Young and old alike ran the gauntlet of his wrath in taking the short cut.  Many arguments would drift in through the windows while little ears flapped listening to McIntosh tearing strips off some old lady who had just panted her way up one hundred steps.   In response, people either ignored him, or gave back as good as they got,
‘If ye think...’ pant, ‘I’m gawing back doon they steps McIntosh...’ pant, ‘ye can think agin.  I pay my taxes like abody else.’
Some people even he wouldn’t challenge; specifically, Mrs Elder.  The sight of her tartan headscarf coming into view above the parapet of stone wall would see McIntosh disappearing in the opposite direction.  Sometimes he didn’t quite make it round the corner of a building before she topped the steps and Mrs Elder would catch a glimpse of him,
‘Aye, ye scurry awa ye wee rodent ye,’ would drift through the windows and she would mutter her way down passed primary’s four, five and seven.  Mrs Elder stood five foot nothing in her stocking soles to McIntosh’s six foot four, proving size didn’t matter when it came to dealing with bullies.
Inside, we didn’t actually see any of this; the windows, great arched things with impressive stone lintels, were high off the ground, presumably to prevent distraction from our chanted times tables.
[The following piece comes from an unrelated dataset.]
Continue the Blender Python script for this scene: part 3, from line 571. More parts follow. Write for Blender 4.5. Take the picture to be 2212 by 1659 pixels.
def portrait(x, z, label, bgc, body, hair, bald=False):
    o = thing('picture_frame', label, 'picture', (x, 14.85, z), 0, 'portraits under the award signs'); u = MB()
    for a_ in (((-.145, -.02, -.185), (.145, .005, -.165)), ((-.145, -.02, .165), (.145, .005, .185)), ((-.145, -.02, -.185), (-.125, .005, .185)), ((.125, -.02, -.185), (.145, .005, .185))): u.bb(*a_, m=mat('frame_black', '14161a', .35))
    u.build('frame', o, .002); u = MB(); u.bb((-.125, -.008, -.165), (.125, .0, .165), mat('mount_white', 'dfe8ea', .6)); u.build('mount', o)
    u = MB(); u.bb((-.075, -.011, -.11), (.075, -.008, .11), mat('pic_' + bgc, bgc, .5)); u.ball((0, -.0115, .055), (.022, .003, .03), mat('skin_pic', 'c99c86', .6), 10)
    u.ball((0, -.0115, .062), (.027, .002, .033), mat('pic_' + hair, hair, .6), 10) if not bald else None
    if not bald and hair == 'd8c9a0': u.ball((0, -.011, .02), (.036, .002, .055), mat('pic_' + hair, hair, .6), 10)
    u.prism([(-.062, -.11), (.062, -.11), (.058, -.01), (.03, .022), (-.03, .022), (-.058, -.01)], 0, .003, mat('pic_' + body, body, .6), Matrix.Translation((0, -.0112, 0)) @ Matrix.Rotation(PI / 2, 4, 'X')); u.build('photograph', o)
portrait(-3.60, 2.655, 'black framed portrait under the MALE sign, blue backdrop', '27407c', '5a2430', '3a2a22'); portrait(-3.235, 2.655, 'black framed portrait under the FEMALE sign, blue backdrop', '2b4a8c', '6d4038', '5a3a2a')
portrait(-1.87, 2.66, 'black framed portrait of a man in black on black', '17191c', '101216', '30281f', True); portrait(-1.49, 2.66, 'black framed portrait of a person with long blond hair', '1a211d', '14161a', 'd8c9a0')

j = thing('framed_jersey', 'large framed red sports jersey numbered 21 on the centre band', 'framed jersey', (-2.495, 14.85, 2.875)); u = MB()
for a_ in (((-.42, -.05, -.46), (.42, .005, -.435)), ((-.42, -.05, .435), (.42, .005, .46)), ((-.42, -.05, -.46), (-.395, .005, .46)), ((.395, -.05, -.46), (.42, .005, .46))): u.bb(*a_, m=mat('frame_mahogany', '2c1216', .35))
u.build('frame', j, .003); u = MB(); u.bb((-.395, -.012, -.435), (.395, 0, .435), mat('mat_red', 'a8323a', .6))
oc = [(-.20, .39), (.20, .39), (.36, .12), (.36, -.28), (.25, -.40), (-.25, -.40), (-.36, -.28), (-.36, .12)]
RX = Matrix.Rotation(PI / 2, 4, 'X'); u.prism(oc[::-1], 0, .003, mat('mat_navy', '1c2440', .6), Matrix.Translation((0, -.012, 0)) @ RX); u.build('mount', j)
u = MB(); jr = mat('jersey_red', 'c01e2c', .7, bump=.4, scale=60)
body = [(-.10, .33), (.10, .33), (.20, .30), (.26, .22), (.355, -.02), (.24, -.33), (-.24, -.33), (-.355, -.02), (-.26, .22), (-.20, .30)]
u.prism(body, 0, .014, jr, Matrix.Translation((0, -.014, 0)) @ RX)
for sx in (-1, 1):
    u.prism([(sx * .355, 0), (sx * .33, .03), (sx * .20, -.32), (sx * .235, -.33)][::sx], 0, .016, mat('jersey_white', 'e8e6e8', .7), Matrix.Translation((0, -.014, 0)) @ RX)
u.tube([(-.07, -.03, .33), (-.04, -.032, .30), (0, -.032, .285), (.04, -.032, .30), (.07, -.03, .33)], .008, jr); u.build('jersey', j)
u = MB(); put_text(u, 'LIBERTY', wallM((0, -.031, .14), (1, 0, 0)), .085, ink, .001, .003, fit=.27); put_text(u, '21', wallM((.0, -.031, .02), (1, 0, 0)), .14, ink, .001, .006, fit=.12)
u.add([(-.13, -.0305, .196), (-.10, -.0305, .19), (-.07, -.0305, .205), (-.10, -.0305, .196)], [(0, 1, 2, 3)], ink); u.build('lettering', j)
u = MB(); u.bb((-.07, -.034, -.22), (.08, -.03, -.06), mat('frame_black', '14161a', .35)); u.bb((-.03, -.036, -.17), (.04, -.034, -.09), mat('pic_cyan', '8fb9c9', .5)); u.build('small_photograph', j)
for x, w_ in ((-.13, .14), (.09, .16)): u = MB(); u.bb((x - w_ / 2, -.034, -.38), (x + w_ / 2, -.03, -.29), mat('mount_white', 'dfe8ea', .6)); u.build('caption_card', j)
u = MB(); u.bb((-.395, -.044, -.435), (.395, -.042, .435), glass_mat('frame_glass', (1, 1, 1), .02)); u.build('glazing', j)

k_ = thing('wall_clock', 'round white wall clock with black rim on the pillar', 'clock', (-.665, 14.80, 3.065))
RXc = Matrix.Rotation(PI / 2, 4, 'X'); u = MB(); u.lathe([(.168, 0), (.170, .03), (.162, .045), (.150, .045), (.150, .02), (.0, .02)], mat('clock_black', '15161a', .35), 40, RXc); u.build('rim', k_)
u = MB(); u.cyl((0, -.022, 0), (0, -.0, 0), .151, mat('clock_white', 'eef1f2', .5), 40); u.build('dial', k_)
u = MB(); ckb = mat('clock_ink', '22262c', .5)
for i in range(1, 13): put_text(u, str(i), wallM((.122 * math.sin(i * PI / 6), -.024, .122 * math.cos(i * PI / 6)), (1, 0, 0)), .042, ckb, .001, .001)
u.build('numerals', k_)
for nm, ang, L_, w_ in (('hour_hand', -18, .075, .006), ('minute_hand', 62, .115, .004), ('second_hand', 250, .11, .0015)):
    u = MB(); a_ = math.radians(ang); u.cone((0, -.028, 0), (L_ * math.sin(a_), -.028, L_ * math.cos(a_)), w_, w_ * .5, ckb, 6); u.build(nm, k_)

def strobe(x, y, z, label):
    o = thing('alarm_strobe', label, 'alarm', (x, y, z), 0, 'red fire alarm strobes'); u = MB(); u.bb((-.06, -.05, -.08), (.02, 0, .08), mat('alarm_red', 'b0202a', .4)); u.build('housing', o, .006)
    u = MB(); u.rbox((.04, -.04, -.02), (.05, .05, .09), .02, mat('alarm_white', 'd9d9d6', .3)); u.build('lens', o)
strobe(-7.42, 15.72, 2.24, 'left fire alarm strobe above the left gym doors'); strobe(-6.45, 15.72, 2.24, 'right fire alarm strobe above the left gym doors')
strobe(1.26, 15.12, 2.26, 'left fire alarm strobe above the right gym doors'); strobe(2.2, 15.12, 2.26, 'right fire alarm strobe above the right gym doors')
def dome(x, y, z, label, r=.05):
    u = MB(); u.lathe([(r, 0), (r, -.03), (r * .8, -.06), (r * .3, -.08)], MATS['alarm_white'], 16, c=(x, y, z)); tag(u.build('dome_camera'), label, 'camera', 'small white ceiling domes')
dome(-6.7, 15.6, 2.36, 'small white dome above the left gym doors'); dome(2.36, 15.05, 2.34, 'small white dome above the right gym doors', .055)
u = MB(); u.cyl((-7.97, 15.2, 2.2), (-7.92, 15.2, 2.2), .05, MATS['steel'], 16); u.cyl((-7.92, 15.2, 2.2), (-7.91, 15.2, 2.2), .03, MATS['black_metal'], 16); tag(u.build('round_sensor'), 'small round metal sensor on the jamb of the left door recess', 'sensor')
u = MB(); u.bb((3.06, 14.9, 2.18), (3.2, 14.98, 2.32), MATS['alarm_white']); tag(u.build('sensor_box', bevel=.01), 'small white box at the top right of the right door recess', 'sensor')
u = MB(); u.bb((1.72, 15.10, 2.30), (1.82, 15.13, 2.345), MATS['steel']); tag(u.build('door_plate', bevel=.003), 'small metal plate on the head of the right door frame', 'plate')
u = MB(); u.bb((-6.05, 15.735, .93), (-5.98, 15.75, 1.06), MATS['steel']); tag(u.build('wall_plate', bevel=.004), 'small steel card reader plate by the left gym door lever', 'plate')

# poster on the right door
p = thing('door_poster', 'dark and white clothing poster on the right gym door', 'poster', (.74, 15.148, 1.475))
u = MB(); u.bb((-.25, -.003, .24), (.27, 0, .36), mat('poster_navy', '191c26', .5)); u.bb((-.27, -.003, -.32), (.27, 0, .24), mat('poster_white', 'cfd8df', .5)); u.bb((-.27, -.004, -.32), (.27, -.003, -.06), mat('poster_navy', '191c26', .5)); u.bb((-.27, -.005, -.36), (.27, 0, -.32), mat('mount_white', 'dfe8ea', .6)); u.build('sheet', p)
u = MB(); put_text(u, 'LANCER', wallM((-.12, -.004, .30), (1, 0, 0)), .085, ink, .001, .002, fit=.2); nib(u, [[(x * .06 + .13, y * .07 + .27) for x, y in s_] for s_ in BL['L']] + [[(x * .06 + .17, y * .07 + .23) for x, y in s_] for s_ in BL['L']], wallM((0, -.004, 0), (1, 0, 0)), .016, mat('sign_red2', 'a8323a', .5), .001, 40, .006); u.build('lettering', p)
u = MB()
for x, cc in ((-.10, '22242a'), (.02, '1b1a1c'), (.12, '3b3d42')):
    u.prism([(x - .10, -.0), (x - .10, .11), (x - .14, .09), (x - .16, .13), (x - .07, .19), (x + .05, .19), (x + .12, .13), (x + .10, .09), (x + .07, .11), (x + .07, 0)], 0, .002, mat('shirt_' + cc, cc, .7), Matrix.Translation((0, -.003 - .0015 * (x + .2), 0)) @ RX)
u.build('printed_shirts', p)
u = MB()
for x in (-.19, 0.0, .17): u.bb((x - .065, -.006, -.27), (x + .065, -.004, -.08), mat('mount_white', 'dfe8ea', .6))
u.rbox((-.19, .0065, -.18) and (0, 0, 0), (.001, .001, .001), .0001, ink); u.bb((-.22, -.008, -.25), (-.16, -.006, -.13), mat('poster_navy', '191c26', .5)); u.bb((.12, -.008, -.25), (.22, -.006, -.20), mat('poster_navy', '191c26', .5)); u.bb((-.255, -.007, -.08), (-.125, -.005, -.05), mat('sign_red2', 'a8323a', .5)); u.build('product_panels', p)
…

The general layout was simple; classrooms on each side and a square in the middle lined with gym benches, for PE, assembly, choir practice and the odd play.   
You started with entry through the left-hand side door progressing annually from primary one to two to three down the left of the building, let’s skip over the boy and girls toilets that formed the top of the square, then on the other side, down to four and five - one big room divided in two by a glass and wood screen.  There was a brief side step into primary six at the front beside the office, then back to primary seven, the last class room before you exited the right hand side door and up to the BIG school. 
When we were five, Gracie Bruce and I went eagerly to this familiar building.  We had been inseparable since we were two years old, and together, we could do anything.  There is a photograph somewhere of that first day, of the pair of us in cotton dresses, school bags on backs and grinning manically into the camera at the door of Grace’s house, our introduction to the world delayed by the necessity of recording it. 
Besides having each other, it also helped that the school was at the end of our road, familiar territory and well within our comfort zone.   Not so for Lesley Cameron, this was her first extended absence from her mum and she spent the whole day hanging onto the door knob, howling.  I can remember being puzzled that anyone would be so reluctant to leave home.  Maybe she had the right of it after all, to clinging as long as possible to childhood.  Miss Petrie, by that time Primary One teacher for three decades, let her stay by the door, obviously watching to see she didn’t harm herself, and simply raising her voice above the noise.   Next day Lesley came and sat behind Gracie and I, and that was that.       
Behind me also, and for the next seven years, sat the Thomson twins, Peter and Andrew, the same pair who shared my baptism day.  For some reason, I have carried that tenuous connection to the twins with me throughout my life.  Everything twin-like got my complete attention, and I thought nothing would have pleased me more than to be the mother of twins.  Not to be, but later as a midwife I did delivery a couple of pairs of twins to my great delight, and that must serve.  But I digress.
Memories of primary school days are scanty.  I remember the old oak tree that dominated the playground at the top of the steps.  That tree was used for everything; it formed shelter from rain and sun, around its raised roots we created our own games, swarmed in its branches, and, later on, it became a trysting place for our first romantic encounters.  That tree was solid.   I always imagined the roots grew down inside the whole of that hill, a huge anchor that kept us earthed to Scottish soil.
For those years, the school was the centre of our universe, the spot from which we surveyed the rest of town life.  From its grounds on one side and down the brae was the Commonty, the jute factories and the old gas tanks, empty but still stinking.   
Waterfall at the top of the Gairie Burn, Kirriemuir

Waterfall at the top of the Gairie Burn, Kirriemuir

Wiki Commons

The Commonty was common land, a swathe of green, a path along the top, another down the far side going toward the factory.  At the bottom, another path and then the burn.  It’s important to remember that the burn was at the other side of the path in winter.  When the snow came, at every playtime and lunchtime there was a scramble to find a cardboard box to slide down the Commonty.  If you timed it wrong, you hit the bottom of the slope, flew over the path and into the burn.  Shrieking kids, who normally hated being wet, were willing to forego comfort and were content to spend afternoon classes steaming gently in classrooms whose perfume then became wet wool and leather.   
Funny -  the scents and smells that take you back.


1 comment:

  1. Beautifully written! I was transported to a different time and place.